▸ **Information provided**
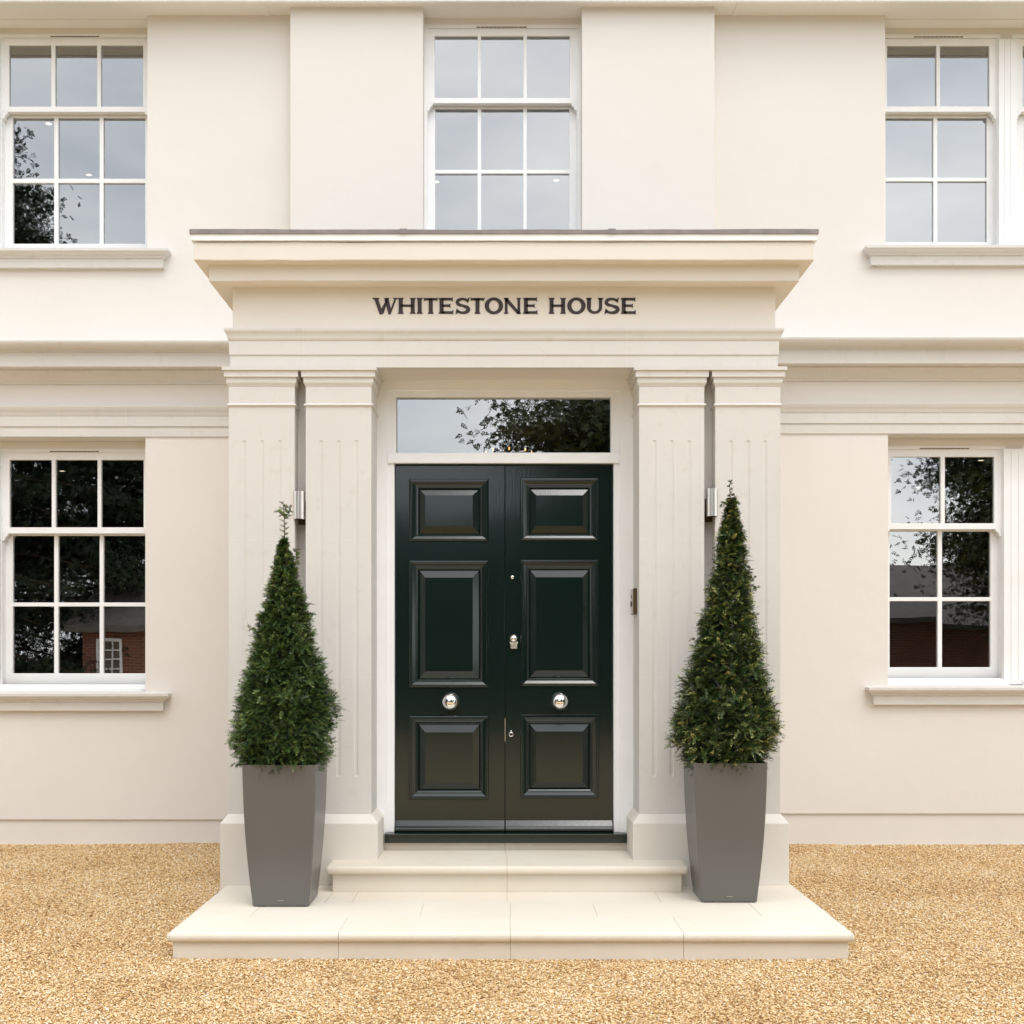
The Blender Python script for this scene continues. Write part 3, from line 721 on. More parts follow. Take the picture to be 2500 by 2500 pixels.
# ------------------------------------------------------------------ door frame, fanlight
DD = 7.222                                  # door face
xd0, xd1, xdm = X(964.2, DD), X(1496.8, DD), X(1232.9, DD)
zd1 = Z(1132.5, DD); zd0 = Z(2029, DD)
xg0, xg1, zg0, zg1 = X(968, 7.2), X(1491.3, 7.2), Z(1106, 7.2), Z(970.5, 7.2)
f_ = MB()
f_.grid_wall(xi_l-.03, xi_r+.03, ZU, zsoff+.004, DF_, DF_+.03, [(X(947, DF_), X(1512, DF_), zd0-.2, Z(955, DF_))])
f_.grid_wall(X(940, DF_), X(1519, DF_), ZU+.05, Z(948, DF_), DF_+.012, DF_+.1, [(xd0, xd1, 0, zd1), (xg0, xg1, zg0, zg1)])
df = f_.build('door_frame', M['white'], house, bev=.004)
f_ = MB(); f_.box(X(945.5, DF_), X(1514, DF_), DF_-.004, DF_+.011, Z(1131, DF_), Z(1107, DF_)); f_.build('transom_bar', M['white'], df, bev=.004)
f_ = MB(); f_.add([(xg0-.01, 7.222, zg0-.01), (xg1+.01, 7.222, zg0-.01), (xg1+.01, 7.222, zg1+.01), (xg0-.01, 7.222, zg1+.01)], [(0, 1, 2, 3)]); f_.build('fanlight', M['glass'], df, fixn=False)
f_ = MB(); zs0, zs1 = Z(2058.5, 7.125), Z(2036.5, 7.125); f_.extr_x(X(938.5, 7.125), X(1530.5, 7.125), [(7.125, zs0), (7.125, zs1), (7.24, zs1+.012), (7.24, zs0)])
f_.build('door_sill', M['door'], house, bev=.003)

# door leaves with bolection-moulded raised panels
def leaf(x0, x1, panels, label):
    holes = [(a, b_, z0, z1) for (a, b_, z0, z1), _, _ in panels]
    m_ = MB(); m_.grid_wall(x0, x1, zd0, zd1-.002, DD, DD+.045, holes); lf = m_.build('door', M['door'], house, bev=.0015); lf['label'] = label
    for (a, b_, z0, z1), bv, fl in panels:
        p = MB()
        rings = []   # nested rectangles: (inset fraction between outer and bevel edge, y)
        A = (a-.006, b_+.006, z0-.006, z1+.006)
        def rect(r_, y): return [(r_[0], y, r_[2]), (r_[1], y, r_[2]), (r_[1], y, r_[3]), (r_[0], y, r_[3])]
        def mixr(r0, r1, t): return tuple(r0[i]+(r1[i]-r0[i])*t for i in range(4))
        for t, y in ((0, DD+.001), (0, DD-.006), (.08, DD-.011), (.20, DD-.012), (.28, DD-.007), (.34, DD-.0072), (.52, DD-.002), (.66, DD+.002), (.70, DD+.0012), (.72, DD+.006), (.86, DD+.013), (.93, DD+.016), (1, DD+.024)):
            rings.append(rect(mixr(A, bv, t), y))
        rings.append(rect(fl, DD+.004)); 
        vs = [v_ for r_ in rings for v_ in r_]; n_ = len(rings)
        fs = [(i*4+k, i*4+(k+1) % 4, (i+1)*4+(k+1) % 4, (i+1)*4+k) for i in range(n_-1) for k in range(4)]+[tuple((n_-1)*4+k for k in range(4))]
        p.add(vs, fs); p.build('door_panel', M['door'], lf, fixn=False)
    # rain bar along the foot
    wb = MB(); zt, zb = Z(2002, DD), zd0+.002
    wb.extr_x(x0+.001, x1-.001, [(DD+.01, zt), (DD-.002, zt), (DD-.03, zt-.034), (DD-.046, zt-.042), (DD-.050, zt-.05), (DD-.050, zb+.006), (DD-.043, zb), (DD+.01, zb)])
    wb.build('weather_bar', M['door'], lf, bev=.002)
    return lf
def PR(x0, x1, y0, y1): return (X(x0, DD), X(x1, DD), Z(y1, DD), Z(y0, DD))
lp = [(PR(1001, 1191, 1172, 1320), PR(1022, 1171, 1192, 1303), PR(1038, 1154, 1209, 1285)),
      (PR(1001, 1191, 1370, 1676), PR(1022, 1171, 1391, 1658), PR(1038, 1154, 1410, 1639)),
      (PR(1001, 1191, 1749, 1949), PR(1022, 1171, 1769, 1930), PR(1038, 1154, 1788, 1912))]
rp = [(PR(1273, 1459, 1169, 1318), PR(1293, 1439, 1191, 1302), PR(1309, 1423, 1209, 1284)),
      (PR(1273, 1459, 1368, 1673), PR(1293, 1439, 1390, 1655), PR(1309, 1423, 1409, 1637)),
      (PR(1273, 1459, 1745, 1946), PR(1293, 1439, 1768, 1927), PR(1309, 1423, 1786, 1910))]
dl_ = leaf(xd0+.003, xdm-.0015, lp, 'left leaf of the dark green double door'); dr_ = leaf(xdm+.0015, xd1-.003, rp, 'right leaf of the dark green double door')
for px, py, lf in ((1098.5, 1713.5, dl_), (1368, 1712.5, dr_)):
    k_ = MB(); r_ = .0535; q = (X(px, 7.14), DD, Z(py, 7.14))
    prof = [(.034, 0), (.036, -.004), (.03, -.008), (.016, -.012), (.014, -.024)]
    for k in range(0, 15):
        t = R(160)-R(160)*k/14; prof.append((max(r_*math.sin(t), .0006), -.070-r_*.82*math.cos(t)))
    k_.lathe(prof, q, 'y', 40); k_.build('door_knob', M['chrome'], lf, fixn=True)
# small ironmongery on the right leaf
k_ = MB(); k_.lathe([(.0115, 0), (.0115, -.004), (.008, -.006), (.0008, -.0065)], (X(1250.8, DD), DD, Z(1409.5, DD)), 'y', 20); k_.build('spyhole', M['chrome'], dr_)
k_ = MB(); q = (X(1254, DD-.03), DD, Z(1559.5, DD-.03)); k_.lathe([(.026, 0), (.026, -.005), (.013, -.009), (.013, -.02)]+[(max(.0265*math.sin(R(150-10*k)), .0006), -.042-.0265*math.cos(R(150-10*k))) for k in range(16)], q, 'y', 28)
k_.build('latch_knob', M['chrome'], dr_)
k_ = MB(); k_.box(X(1246.5, DD), X(1262.5, DD), DD-.014, DD+.001, Z(1583.5, DD), Z(1568, DD)); k_.box(X(1244.5, DD), X(1264.5, DD), DD-.018, DD+.001, Z(1571.5, DD), Z(1567, DD)); k_.build('cylinder_lock', M['satin'], dr_, bev=.003)
k_ = MB(); q = (X(1247.8, DD), DD, Z(1793, DD))
for k in range(24):
    t0, t1 = 2*math.pi*k/24, 2*math.pi*(k+1)/24
    vs = []
    for t in (t0, t1):
        for r_, y in ((.009, 0), (.009, -.004), (.012, -.006), (.0155, -.004), (.0155, 0)): vs.append((q[0]+r_*math.cos(t), q[1]+y, q[2]+r_*math.sin(t)))
    k_.add(vs, [(i, i+1, i+6, i+5) for i in range(4)], 0, True)
k_.lathe([(.0055, 0), (.0055, -.005), (.0005, -.007)], (q[0], q[1], q[2]+.021), 'y', 12); k_.box(q[0]-.003, q[0]+.003, DD-.003, DD+.001, q[2]+.012, q[2]+.02)
k_.lathe([(.0085, 0), (.0085, -.0015)], q, 'y', 16, 1)
k_.build('keyhole', [M['chrome'], M['rubber']], dr_)
k_ = MB(); k_.box(xdm-.0012, xdm+.0026, DD-.0015, DD+.02, Z(1810, DD), Z(1754, DD)); k_.build('strike_plate', M['steel'], dr_)

# ------------------------------------------------------------------ stone steps
steps = empty('stone_steps', (0, 6.2, 0), 'two pale cream stone steps with rounded nosings leading up to the front door', 'steps')
def nosed_step(xl, xr, yf, yb, ztop, zbot, o, th, joints, name, mids):
    """riser block plus a course of nosing stones and flags behind; joints in px at the front"""
    rz = MB(); xs = [xl]+[X(j, yf) for j in joints]+[xr]
    for a, b_ in zip(xs[:-1], xs[1:]): rz.box(a+.0008, b_-.0008, yf, yb, zbot, ztop-th-.0015)
    rz.box(xl+.004, xr-.004, yf+.004, yb-.002, zbot, ztop-th, 1)
    st = rz.build(name, [M['step'], M['joint']], steps, bev=.002)
    td = MB(); cd = .34
    def prof(x0, x1, lret, rret):
        # bullnose front; returns at the open ends
        n_ = 8; pts = [(o*0+yf-o+th*.35-th*.35*math.sin(math.pi*k/n_), ztop-th/2+th/2*math.cos(math.pi*k/n_)) for k in range(n_+1)]
        td.extr_x(x0, x1, [(yf+cd, ztop), *pts, (yf+cd, ztop-th)])
    nl = xl-o+th*.3; nr = xr+o-th*.3
    xs2 = [nl]+[X(j, yf-o) for j in joints]+[nr]
    for a, b_ in zip(xs2[:-1], xs2[1:]): prof(a+.0009, b_-.0009, 0, 0)
    # rounded end returns running back
    for sgn, xe in ((-1, nl), (1, nr)):
        n_ = 8; vs = []
        for k in range(n_+1):
            t = math.pi*k/n_; dx = th*.35*math.sin(t); z = ztop-th/2+th/2*math.cos(t)
            vs += [(xe-sgn*.001, yf-o+th*.35, z), (xe+sgn*dx, yf-o+th*.35, z), (xe+sgn*dx, yb, z), (xe-sgn*.001, yb, z)]
            # quarter-round corner
        fs = []
        for k in range(n_):
            for q in range(3): fs.append((k*4+q, k*4+q+1, (k+1)*4+q+1, (k+1)*4+q))
        td.add(vs, fs, 0, False)
        # corner sphere-like quarter
        vs = []; m2 = 6
        for k in range(n_+1):
            t = math.pi*k/n_; r_ = th*.35*math.sin(t); z = ztop-th/2+th/2*math.cos(t)
            for q in range(m2+1):
                ph = math.pi/2*q/m2; vs.append((xe-sgn*.001+sgn*(r_*math.sin(ph)+.001), yf-o+th*.35-r_*math.cos(ph), z))
        td.add(vs, [(k*(m2+1)+q, k*(m2+1)+q+1, (k+1)*(m2+1)+q+1, (k+1)*(m2+1)+q) for k in range(n_) for q in range(m2)], 0, False)
    # flags behind the nosing course
    y0 = yf+cd
    for rowi, (ya, yc, cuts) in enumerate(mids):
        cs = [nl]+[X(*c_) if isinstance(c_, tuple) else c_ for c_ in cuts]+[nr]
        for a, b_ in zip(cs[:-1], cs[1:]): td.box(a+.0009, b_-.0009, ya+.0009, yc-.0009, ztop-th, ztop+random.uniform(-.0006, .0006))
    td.box(nl+.004, nr-.004, yf+.01, yb-.002, ztop-th+.002, ztop-.0035, 1)
    td.build('tread', [M['step'], M['joint']], st, bev=.0014, seg=1)
    return st
xl_, xr_ = X(421.5, 5.653), X(2072, 5.653)
nosed_step(xl_, xr_, 5.653, 6.99, ZP, -.05, .024, .046, (826, 1246, 1669), 'lower_step',
           [(5.993, 6.33, ((622, 6.1), (1028, 6.1), (1246, 6.1), (1455, 6.1), (1850, 6.1))), (6.33, 6.99, ((805, 6.5), (868, 6.5), (1238, 6.5), (1605, 6.5)))])
nosed_step(X(812, 6.625), X(1664.5, 6.625), 6.625, 7.168, ZU, ZP+.0004, .036, .046, (1238,), 'upper_step', [(6.965, 7.168, ((1234, 7.1),))])
th_ = MB(); th_.box(X(938.5, 7.165), xdm+.0-.001, 7.160, 7.28, ZU+.0005, zs0-.001); th_.box(xdm+.001, X(1530.5, 7.165), 7.160, 7.28, ZU+.0005, zs0-.001)
th_.build('threshold_stone', M['step'], steps, bev=.0015)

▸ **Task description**
Skip every picture and return the lines above from the top through the one that contains "f_.build('door_sill', M['door'], house, bev=.003)".

▸ **Expected answer**
The Blender Python script for this scene continues. Write part 3, from line 721 on. More parts follow. Take the picture to be 2500 by 2500 pixels.
# ------------------------------------------------------------------ door frame, fanlight
DD = 7.222                                  # door face
xd0, xd1, xdm = X(964.2, DD), X(1496.8, DD), X(1232.9, DD)
zd1 = Z(1132.5, DD); zd0 = Z(2029, DD)
xg0, xg1, zg0, zg1 = X(968, 7.2), X(1491.3, 7.2), Z(1106, 7.2), Z(970.5, 7.2)
f_ = MB()
f_.grid_wall(xi_l-.03, xi_r+.03, ZU, zsoff+.004, DF_, DF_+.03, [(X(947, DF_), X(1512, DF_), zd0-.2, Z(955, DF_))])
f_.grid_wall(X(940, DF_), X(1519, DF_), ZU+.05, Z(948, DF_), DF_+.012, DF_+.1, [(xd0, xd1, 0, zd1), (xg0, xg1, zg0, zg1)])
df = f_.build('door_frame', M['white'], house, bev=.004)
f_ = MB(); f_.box(X(945.5, DF_), X(1514, DF_), DF_-.004, DF_+.011, Z(1131, DF_), Z(1107, DF_)); f_.build('transom_bar', M['white'], df, bev=.004)
f_ = MB(); f_.add([(xg0-.01, 7.222, zg0-.01), (xg1+.01, 7.222, zg0-.01), (xg1+.01, 7.222, zg1+.01), (xg0-.01, 7.222, zg1+.01)], [(0, 1, 2, 3)]); f_.build('fanlight', M['glass'], df, fixn=False)
f_ = MB(); zs0, zs1 = Z(2058.5, 7.125), Z(2036.5, 7.125); f_.extr_x(X(938.5, 7.125), X(1530.5, 7.125), [(7.125, zs0), (7.125, zs1), (7.24, zs1+.012), (7.24, zs0)])
f_.build('door_sill', M['door'], house, bev=.003)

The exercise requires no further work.